--- start of Dataset content ---

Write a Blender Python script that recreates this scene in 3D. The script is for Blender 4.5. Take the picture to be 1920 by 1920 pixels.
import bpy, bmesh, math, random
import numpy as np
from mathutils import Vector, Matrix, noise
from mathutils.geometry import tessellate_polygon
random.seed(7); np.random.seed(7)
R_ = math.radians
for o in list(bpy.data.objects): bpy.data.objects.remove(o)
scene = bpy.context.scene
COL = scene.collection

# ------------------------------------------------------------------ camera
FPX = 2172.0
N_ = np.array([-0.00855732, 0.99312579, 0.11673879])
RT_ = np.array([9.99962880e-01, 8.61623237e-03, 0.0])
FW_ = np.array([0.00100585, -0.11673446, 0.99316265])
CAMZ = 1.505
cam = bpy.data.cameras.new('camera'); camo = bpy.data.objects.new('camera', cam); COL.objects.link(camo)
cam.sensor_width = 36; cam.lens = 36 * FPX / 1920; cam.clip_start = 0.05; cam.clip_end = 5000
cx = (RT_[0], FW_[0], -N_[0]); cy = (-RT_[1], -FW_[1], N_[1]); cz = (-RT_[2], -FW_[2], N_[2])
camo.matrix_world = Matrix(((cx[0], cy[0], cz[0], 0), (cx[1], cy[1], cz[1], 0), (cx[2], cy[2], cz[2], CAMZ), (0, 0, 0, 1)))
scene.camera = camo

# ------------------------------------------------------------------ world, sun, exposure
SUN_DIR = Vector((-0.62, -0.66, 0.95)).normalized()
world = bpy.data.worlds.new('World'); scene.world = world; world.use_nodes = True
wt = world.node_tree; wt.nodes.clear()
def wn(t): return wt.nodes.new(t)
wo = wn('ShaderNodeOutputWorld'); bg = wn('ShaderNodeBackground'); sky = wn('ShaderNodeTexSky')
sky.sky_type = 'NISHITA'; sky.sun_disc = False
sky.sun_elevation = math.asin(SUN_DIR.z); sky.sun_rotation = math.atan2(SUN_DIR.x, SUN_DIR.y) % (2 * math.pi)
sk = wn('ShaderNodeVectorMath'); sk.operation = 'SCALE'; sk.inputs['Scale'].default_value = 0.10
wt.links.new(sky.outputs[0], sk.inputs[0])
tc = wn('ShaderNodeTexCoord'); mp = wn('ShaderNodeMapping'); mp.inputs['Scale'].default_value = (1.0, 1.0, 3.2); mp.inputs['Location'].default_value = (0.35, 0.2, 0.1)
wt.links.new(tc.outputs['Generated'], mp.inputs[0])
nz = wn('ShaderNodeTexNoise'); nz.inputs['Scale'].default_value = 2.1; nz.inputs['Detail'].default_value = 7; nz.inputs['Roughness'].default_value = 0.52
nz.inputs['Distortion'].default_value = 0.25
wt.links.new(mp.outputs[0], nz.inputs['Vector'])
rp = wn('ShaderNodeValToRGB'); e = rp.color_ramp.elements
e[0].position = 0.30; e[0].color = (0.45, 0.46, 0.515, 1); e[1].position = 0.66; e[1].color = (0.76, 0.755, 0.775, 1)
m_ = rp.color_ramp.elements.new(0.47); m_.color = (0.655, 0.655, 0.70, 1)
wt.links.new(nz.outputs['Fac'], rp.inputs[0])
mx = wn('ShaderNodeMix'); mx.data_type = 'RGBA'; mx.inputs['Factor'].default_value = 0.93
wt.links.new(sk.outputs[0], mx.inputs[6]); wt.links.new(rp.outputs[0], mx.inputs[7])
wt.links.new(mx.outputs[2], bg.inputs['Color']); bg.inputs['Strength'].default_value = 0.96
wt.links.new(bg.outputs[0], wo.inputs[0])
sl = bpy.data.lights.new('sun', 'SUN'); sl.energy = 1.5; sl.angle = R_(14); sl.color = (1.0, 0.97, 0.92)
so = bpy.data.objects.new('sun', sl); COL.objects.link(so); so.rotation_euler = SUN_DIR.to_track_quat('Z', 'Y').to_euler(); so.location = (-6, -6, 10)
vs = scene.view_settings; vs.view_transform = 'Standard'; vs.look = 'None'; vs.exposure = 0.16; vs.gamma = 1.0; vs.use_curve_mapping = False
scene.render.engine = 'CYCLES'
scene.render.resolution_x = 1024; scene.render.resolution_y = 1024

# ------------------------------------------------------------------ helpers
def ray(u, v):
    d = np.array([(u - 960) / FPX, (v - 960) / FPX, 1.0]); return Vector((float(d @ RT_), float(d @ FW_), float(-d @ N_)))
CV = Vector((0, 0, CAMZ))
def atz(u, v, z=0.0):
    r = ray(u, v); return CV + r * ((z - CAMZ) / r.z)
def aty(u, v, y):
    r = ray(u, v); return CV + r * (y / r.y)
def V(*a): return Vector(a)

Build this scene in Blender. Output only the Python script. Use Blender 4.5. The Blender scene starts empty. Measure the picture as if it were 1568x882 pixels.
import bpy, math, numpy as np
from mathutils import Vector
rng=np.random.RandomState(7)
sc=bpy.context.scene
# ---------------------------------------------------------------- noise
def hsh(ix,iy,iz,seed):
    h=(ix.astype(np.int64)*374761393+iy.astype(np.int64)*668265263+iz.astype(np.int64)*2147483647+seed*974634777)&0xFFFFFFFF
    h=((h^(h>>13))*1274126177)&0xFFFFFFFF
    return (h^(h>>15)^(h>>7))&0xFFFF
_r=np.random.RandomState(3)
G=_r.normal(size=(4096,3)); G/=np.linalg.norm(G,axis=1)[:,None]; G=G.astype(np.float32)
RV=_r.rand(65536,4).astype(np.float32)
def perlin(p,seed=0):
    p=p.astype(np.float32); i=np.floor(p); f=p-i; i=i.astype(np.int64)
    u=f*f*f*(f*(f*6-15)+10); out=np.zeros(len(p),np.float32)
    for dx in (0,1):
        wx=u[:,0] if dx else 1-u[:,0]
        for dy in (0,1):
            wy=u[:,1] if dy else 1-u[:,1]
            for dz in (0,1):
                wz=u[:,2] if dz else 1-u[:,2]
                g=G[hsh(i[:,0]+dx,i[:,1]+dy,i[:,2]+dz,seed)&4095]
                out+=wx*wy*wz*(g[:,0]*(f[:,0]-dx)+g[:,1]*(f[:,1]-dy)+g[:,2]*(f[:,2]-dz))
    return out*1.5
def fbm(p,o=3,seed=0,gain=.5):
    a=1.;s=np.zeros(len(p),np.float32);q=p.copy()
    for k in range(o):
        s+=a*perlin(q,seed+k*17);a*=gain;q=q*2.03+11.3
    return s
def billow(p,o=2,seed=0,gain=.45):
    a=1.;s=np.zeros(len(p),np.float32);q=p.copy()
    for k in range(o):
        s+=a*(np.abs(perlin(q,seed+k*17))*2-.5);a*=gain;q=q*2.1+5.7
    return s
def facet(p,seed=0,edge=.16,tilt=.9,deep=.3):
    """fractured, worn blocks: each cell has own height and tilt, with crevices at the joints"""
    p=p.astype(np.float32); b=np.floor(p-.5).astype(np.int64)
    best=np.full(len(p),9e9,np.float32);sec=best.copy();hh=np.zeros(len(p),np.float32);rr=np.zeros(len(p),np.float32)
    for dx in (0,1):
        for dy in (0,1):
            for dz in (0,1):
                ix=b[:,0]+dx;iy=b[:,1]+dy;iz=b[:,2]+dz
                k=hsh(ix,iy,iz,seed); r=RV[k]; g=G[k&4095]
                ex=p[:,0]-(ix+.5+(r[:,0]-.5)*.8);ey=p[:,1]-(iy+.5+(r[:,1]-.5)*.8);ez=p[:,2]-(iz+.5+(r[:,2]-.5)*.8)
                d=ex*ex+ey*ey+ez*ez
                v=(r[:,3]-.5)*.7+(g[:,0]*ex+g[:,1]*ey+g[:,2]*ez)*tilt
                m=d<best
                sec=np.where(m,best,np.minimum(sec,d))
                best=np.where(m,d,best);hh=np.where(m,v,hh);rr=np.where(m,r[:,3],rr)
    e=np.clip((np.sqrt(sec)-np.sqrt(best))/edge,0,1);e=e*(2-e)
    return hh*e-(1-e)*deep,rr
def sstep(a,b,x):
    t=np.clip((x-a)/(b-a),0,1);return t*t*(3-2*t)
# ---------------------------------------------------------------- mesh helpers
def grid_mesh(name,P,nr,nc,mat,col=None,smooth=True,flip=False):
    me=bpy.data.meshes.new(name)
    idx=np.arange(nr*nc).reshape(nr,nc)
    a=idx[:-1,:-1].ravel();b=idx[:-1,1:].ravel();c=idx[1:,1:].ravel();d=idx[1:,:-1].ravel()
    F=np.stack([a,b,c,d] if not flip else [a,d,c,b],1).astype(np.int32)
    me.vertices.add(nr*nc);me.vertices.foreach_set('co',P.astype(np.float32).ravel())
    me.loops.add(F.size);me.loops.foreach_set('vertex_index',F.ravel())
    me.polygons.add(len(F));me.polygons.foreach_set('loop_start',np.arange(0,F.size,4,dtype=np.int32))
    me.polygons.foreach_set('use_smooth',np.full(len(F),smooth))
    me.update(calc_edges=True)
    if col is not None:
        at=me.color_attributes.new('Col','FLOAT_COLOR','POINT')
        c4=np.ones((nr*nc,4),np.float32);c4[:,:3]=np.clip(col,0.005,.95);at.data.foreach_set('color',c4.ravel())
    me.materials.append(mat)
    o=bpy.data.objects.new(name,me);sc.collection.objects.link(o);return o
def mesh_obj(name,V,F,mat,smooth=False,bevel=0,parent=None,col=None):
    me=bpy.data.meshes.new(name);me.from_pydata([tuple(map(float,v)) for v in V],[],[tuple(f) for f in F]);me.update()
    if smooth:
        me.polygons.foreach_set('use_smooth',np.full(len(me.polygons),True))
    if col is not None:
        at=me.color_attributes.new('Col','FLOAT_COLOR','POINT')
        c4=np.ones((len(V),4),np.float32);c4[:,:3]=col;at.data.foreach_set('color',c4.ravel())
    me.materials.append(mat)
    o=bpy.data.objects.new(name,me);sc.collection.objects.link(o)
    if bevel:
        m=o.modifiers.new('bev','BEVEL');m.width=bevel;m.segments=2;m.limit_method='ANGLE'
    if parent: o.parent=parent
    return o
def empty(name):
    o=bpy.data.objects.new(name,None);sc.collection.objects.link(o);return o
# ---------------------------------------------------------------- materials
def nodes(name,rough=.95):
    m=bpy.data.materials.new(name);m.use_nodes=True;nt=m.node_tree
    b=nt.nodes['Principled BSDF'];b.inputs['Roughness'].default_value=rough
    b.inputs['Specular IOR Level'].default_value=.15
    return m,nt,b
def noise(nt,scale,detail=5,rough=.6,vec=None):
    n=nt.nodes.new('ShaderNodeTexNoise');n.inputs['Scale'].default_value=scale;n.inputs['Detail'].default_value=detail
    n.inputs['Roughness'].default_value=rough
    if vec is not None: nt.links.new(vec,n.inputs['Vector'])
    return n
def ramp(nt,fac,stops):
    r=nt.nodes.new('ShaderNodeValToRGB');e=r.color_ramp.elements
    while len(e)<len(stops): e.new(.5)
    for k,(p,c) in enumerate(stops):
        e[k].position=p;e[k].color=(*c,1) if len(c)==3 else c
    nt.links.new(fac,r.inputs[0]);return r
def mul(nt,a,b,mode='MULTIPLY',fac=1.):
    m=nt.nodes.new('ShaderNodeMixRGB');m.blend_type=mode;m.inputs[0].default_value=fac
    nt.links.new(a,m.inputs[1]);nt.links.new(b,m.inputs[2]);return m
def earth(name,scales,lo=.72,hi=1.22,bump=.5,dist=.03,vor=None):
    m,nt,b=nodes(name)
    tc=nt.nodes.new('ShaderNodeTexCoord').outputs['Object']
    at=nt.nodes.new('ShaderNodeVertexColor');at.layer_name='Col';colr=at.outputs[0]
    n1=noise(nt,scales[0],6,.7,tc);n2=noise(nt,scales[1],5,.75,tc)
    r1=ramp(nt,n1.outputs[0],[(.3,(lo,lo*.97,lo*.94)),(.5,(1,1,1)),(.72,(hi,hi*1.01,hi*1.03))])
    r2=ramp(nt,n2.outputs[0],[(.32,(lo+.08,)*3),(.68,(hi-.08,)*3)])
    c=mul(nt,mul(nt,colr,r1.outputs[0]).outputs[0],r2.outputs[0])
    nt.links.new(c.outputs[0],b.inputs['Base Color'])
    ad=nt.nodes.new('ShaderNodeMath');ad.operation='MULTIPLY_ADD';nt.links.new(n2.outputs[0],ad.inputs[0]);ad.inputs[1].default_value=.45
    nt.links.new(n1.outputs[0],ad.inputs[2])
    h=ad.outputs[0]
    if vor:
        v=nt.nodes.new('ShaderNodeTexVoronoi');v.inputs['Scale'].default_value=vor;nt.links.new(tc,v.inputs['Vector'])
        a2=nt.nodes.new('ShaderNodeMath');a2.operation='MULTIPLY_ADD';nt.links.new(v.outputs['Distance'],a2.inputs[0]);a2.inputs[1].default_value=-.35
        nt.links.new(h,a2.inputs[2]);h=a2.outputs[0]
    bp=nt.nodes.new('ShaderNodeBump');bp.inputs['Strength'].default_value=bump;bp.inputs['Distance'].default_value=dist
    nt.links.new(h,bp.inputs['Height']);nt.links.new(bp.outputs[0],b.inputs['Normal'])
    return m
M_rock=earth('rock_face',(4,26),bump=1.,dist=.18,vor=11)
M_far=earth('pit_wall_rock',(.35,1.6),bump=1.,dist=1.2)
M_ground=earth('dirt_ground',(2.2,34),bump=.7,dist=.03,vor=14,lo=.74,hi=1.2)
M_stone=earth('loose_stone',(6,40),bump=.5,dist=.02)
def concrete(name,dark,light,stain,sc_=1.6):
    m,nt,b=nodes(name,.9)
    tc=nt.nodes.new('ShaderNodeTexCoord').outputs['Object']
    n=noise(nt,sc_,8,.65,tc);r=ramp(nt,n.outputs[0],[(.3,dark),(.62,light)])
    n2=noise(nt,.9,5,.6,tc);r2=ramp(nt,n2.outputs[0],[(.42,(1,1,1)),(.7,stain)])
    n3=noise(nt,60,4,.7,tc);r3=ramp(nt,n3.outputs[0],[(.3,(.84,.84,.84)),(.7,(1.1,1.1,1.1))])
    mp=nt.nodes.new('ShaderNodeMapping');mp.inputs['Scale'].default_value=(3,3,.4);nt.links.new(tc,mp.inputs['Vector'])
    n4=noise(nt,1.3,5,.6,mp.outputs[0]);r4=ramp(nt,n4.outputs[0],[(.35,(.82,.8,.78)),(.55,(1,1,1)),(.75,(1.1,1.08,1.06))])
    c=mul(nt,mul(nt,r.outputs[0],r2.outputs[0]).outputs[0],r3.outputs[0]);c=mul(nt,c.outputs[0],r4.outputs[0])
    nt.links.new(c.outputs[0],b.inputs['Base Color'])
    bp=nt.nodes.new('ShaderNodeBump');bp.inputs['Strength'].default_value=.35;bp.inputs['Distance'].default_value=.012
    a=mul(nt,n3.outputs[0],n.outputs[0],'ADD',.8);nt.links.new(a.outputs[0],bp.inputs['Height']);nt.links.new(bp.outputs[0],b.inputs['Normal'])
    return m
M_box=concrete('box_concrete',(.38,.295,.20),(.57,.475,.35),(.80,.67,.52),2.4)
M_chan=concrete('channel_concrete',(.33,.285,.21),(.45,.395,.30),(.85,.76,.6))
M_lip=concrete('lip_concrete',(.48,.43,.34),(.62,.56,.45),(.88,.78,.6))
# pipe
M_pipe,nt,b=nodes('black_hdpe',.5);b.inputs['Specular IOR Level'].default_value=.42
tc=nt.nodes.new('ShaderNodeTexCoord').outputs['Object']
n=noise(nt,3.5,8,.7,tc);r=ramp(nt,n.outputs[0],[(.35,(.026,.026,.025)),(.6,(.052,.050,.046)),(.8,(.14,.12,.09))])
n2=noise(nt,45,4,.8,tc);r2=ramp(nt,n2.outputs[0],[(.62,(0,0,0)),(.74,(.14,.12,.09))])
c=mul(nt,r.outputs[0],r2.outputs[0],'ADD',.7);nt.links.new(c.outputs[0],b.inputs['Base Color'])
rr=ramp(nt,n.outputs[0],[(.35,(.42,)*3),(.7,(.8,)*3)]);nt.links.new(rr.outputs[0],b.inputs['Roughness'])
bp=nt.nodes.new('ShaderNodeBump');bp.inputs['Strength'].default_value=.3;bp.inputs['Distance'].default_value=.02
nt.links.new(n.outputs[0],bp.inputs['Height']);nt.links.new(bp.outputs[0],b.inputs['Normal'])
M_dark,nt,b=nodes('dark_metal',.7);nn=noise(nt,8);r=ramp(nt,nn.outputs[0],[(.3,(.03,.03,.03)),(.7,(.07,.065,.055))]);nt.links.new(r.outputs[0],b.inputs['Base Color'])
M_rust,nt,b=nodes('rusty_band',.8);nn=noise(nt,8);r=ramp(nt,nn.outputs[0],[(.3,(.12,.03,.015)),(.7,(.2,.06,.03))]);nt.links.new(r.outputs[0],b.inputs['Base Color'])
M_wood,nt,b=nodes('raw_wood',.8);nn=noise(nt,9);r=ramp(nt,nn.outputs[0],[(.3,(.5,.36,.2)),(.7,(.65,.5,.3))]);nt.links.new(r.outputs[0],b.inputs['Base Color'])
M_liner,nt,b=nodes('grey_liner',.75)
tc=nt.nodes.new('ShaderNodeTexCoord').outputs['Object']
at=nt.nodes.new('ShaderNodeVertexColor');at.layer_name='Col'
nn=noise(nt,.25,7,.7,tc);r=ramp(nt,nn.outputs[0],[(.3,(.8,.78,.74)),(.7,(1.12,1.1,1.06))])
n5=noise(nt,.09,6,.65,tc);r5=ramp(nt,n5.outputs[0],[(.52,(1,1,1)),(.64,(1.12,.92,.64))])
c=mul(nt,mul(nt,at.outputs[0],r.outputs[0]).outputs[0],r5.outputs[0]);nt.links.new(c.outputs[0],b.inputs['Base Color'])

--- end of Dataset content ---

■ **What is expected**:
Beginning at the first line above, repeat exactly until the line containing "COL = scene.collection", which is included.

■ **Written answer**:
Write a Blender Python script that recreates this scene in 3D. The script is for Blender 4.5. Take the picture to be 1920 by 1920 pixels.
import bpy, bmesh, math, random
import numpy as np
from mathutils import Vector, Matrix, noise
from mathutils.geometry import tessellate_polygon
random.seed(7); np.random.seed(7)
R_ = math.radians
for o in list(bpy.data.objects): bpy.data.objects.remove(o)
scene = bpy.context.scene
COL = scene.collection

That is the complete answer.